Oculus Go + ALVRで想定されるQ&A
ALVRがサポートしているゲーム一覧
- Batman : Arkham VR
- Fallout 4 VR
- Google Earth VR
- Rise of the Tomb Raider
- Skyrim VR
- VRChat
などなど、WASDキーで動けるゲームはサポートタイトルに入っていますね。他にもいくつかサポートしているので、気になる人は「List of tested VR games and experiences」にて確認してください。
当然のことですが、基本的に3 DOFでちゃんと動作できるゲームしかサポートしていません。「VRカノジョ」や「The Forest VR」のように、6 DOFを前提としているゲームはサポートされない。
ALVRしてみたけどノイズが酷い
考えられる原因をいくつか紹介。
- ストリーミング元のパソコンが無線
- WiFiルーターが802.11acに対応していない
- パソコンとOculus Goが離れすぎ
- そもそもWiFiルーターの電波強度が弱い可能性
ALVRの仕組みは、パソコン上で動いているSteamVRをOculus Goまでリアルタイムに配信しています。

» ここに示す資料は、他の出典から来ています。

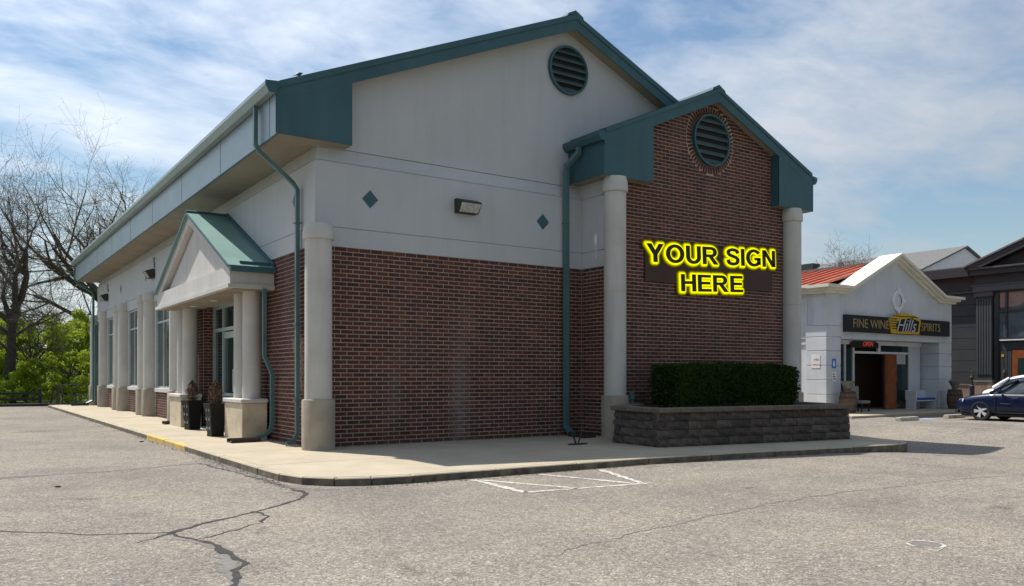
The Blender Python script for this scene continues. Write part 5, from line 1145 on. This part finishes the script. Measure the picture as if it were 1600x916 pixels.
# ================================================================== CARS
def make_car(paint, name, label, loc, rz, sc):
    C = thing(name, loc, label, 'car', None, rz); C.scale = (sc, sc, sc)
    W = .92
    st = [(-2.42,.46,.80,.78),(-2.34,.36,.93,.86),(-1.9,.26,1.00,.90),(-1.2,.21,1.0,.915),(-.4,.20,.99,.92),(.4,.20,.98,.92),(1.0,.20,.985,.915),(1.5,.21,.94,.91),(1.95,.23,.86,.89),(2.22,.26,.77,.83),(2.36,.32,.68,.74),(2.42,.40,.60,.66)]
    vs = []; m = 0
    for y, zb, zt, w in st:
        h = zt-zb
        half = [(0,zb),(w*.80,zb),(w*.955,zb+h*.10),(w,zb+h*.36),(w*.985,zb+h*.60),(w*.995,zb+h*.72),(w*.93,zt-.035),(w*.80,zt),(w*.45,zt+.022),(0,zt+.03)]
        ring = [(x, y, z) for x, z in half]+[(-x, y, z) for x, z in half[-2:0:-1]]; m = len(ring); vs += ring
    fs = [(i*m+j, i*m+(j+1) % m, (i+1)*m+(j+1) % m, (i+1)*m+j) for i in range(len(st)-1) for j in range(m)]+[tuple(range(m-1,-1,-1)), tuple((len(st)-1)*m+j for j in range(m))]
    body = MB().add(vs, fs).build('body', paint, C, local=True)
    sub = body.modifiers.new('s', 'SUBSURF'); sub.levels = sub.render_levels = 2
    cut = MB()
    for y in (1.44, -1.40):
        for s_ in (-1, 1):
            k = MB(); n = 28; vs2 = [(s_*(.62 if q == 0 else 1.1), y+.385*math.cos(2*math.pi*i/n), .335+.385*math.sin(2*math.pi*i/n)) for q in (0, 1) for i in range(n)]
            cut.add(vs2, [tuple(range(n)), tuple(range(2*n-1, n-1, -1))]+[(i, (i+1) % n, n+(i+1) % n, n+i) for i in range(n)])
    cu = cut.build('cutter', paint, None, local=True); bo = body.modifiers.new('b', 'BOOLEAN'); bo.object = cu; bo.operation = 'DIFFERENCE'; bo.solver = 'EXACT'
    bpy.context.view_layer.update()
    me = bpy.data.meshes.new_from_object(body.evaluated_get(bpy.context.evaluated_depsgraph_get())); body.modifiers.clear(); body.data = me; bpy.data.objects.remove(cu)
    me.materials.clear(); me.materials.append(MATS[paint])
    for p in me.polygons: p.use_smooth = True
    me.set_sharp_from_angle(angle=R(35))
    # cabin
    gs = [(-1.95,.985,.985,.66,.66),(-1.25,.985,1.36,.76,.58),(-.75,.985,1.44,.78,.585),(-.1,.985,1.465,.785,.59),(.30,.985,1.44,.785,.585),(1.18,.975,.975,.74,.70)]
    vs = []
    for y, z0, z1, w0, w1 in gs: vs += [(-w0*1.07,y,z0-.03),(-w1*1.03,y,z1-.05),(-w1*.86,y,z1),(w1*.86,y,z1),(w1*1.03,y,z1-.05),(w0*1.07,y,z0-.03)]
    cab = MB().add(vs, [(i*6+j, i*6+j+1, (i+1)*6+j+1, (i+1)*6+j) for i in range(5) for j in range(5)]).build('glasshouse', 'car_glass', C, local=True, smooth=40)
    rv = []
    for y, z1, w1 in ((-1.32,1.33,.57),(-1.15,1.39,.585),(-.75,1.452,.595),(-.1,1.478,.60),(.25,1.458,.595),(.36,1.42,.59)): rv += [(-w1*1.06,y,z1-.075),(-w1*.9,y,z1+.002),(0,y,z1+.018),(w1*.9,y,z1+.002),(w1*1.06,y,z1-.075)]
    MB().add(rv, [(i*5+j, i*5+j+1, (i+1)*5+j+1, (i+1)*5+j) for i in range(5) for j in range(4)]).build('roof_panel', paint, C, local=True, smooth=50)
    for s_ in (-1, 1):
        MB().tube([(s_*.80,1.16,.965),(s_*.70,.72,1.24),(s_*.615,.32,1.415)], [.05,.042,.04], 6).build('pillar', paint, C, local=True, smooth=60)
        MB().tube([(s_*.845,-.22,.97),(s_*.63,-.16,1.42)], .035, 6).build('pillar', 'black_metal', C, local=True, smooth=60)
        MB().tube([(s_*.77,-1.85,.98),(s_*.68,-1.55,1.17),(s_*.60,-1.25,1.35)], [.10,.08,.05], 6).build('pillar', paint, C, local=True, smooth=60)
        mi = MB().tube([(s_*.86,.78,1.0),(s_*.98,.76,1.04),(s_*1.06,.74,1.06)], [.03,.085,.05], 8).build('mirror', paint, C, local=True, smooth=60)
        hl = MB().add([(s_*.62,2.36,.60),(s_*.87,2.02,.66),(s_*.865,1.98,.77),(s_*.66,2.24,.735)], [(0,1,2,3)]); hl.v = [(x*1.012, y+.035, z) for x, y, z in hl.v]; hl.build('headlight', 'headlight', C, local=True, fix=False)
        MB().tube([(s_*.93,.85,.30),(s_*.935,-.9,.30)], .02, 4).build('sill_trim', 'black_metal', C, local=True)
        for y in (.30, -.62): bx2 = MB().box(min(s_*.925,s_*.955), max(s_*.925,s_*.955), y-.1, y+.1, .80, .83).build('door_handle', 'chrome', C, local=True)
        for y in (.95, -.14): MB().box(min(s_*.90,s_*.926), max(s_*.90,s_*.926), y-.006, y+.006, .32, .92).build('door_gap', 'black_metal', C, local=True)
        MB().box(min(s_*.90,s_*.932), max(s_*.90,s_*.932), .42, .78, .60, .625).build('badge', 'chrome', C, local=True)
    MB().box(-.45, .45, 2.36, 2.44, .40, .58).build('grille', 'black_metal', C, local=True)
    MB().box(-.75, .75, 2.30, 2.40, .26, .34).build('lower_grille', 'black_metal', C, local=True)
    bx3 = MB().box(-.70, .70, -2.2, 2.2, .16, .30).build('underbody', 'black_metal', C, local=True)
    for y in (1.44, -1.40):
        for s_ in (-1, 1):
            k = MB(); n = 32; pr_ = [(.225,.10),(.31,.115),(.335,.09),(.345,.04),(.345,-.06),(.30,-.11)]
            vs2 = [(s_*(.80+o_), y+r_*math.cos(2*math.pi*i/n), .335+r_*math.sin(2*math.pi*i/n)) for r_, o_ in pr_ for i in range(n)]
            k.add(vs2, [(j*n+i, j*n+(i+1) % n, (j+1)*n+(i+1) % n, (j+1)*n+i) for j in range(5) for i in range(n)]); wh = k.build('wheel', 'tyre', C, local=True, smooth=40)
            rm = MB(); xo = s_*.895
            for i in range(n):
                a0, a1 = 2*math.pi*i/n, 2*math.pi*(i+1)/n
                rm.add([(xo, y+r_*math.cos(a), .335+r_*math.sin(a)) for r_ in (.228,.262) for a in (a0, a1)], [(0,1,3,2)])
            for i in range(10):
                a = 2*math.pi*(i//2)/5+(.17 if i % 2 else -.17); d_ = (math.cos(a), math.sin(a)); e_ = (-math.sin(a)*.024, math.cos(a)*.024)
                rm.add([(xo, y+d_[0]*.04+e_[0], .335+d_[1]*.04+e_[1]), (xo, y+d_[0]*.04-e_[0], .335+d_[1]*.04-e_[1]), (xo+s_*.004, y+d_[0]*.24-e_[0]*1.1, .335+d_[1]*.24-e_[1]*1.1), (xo+s_*.004, y+d_[0]*.24+e_[0]*1.1, .335+d_[1]*.24+e_[1]*1.1)], [(0,1,2,3)])
            rm.add([(xo+s_*.006, y+.055*math.cos(2*math.pi*i/12), .335+.055*math.sin(2*math.pi*i/12)) for i in range(12)], [tuple(range(12))])
            rm.build('rim', 'rim', wh, local=True, fix=False)
            MB().add([(s_*.80, y+.25*math.cos(2*math.pi*i/n), .335+.25*math.sin(2*math.pi*i/n)) for i in range(n)], [tuple(range(n))]).build('brake', 'tyre', wh, local=True, fix=False)
    return C
make_car('car_blue', 'parked_car', 'dark blue sedan parked nose in at the right edge of the lot', (28.12,-3.12,0), 0.0, 1.14)
make_car('car_white', 'parked_car', 'white car mostly hidden behind the dark blue sedan', (31.8,-1.9,0), math.pi, 1.2).scale = (1.1, .95, 1.25)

だから、パソコンとOculus Goの間の通信速度が遅いと、ノイズになったり遅延したりする。
TP-Link WiFi 無線LAN ルーター Archer C1200 11ac 867 + 300Mbps
WiFiルーターに近づいてもブロックノイズや遅延が解消されない場合は、ルーター側の電波強度が根本的にダメな可能性が濃厚です。
TP-LinkやNETGEAR製の電波強度が高いWiFiルーターに乗り換えたほうが良いかもしれません。
以上「Oculus GoでVRカノジョなど、SteamVRのゲームを動かす方法」について、詳しく解説でした。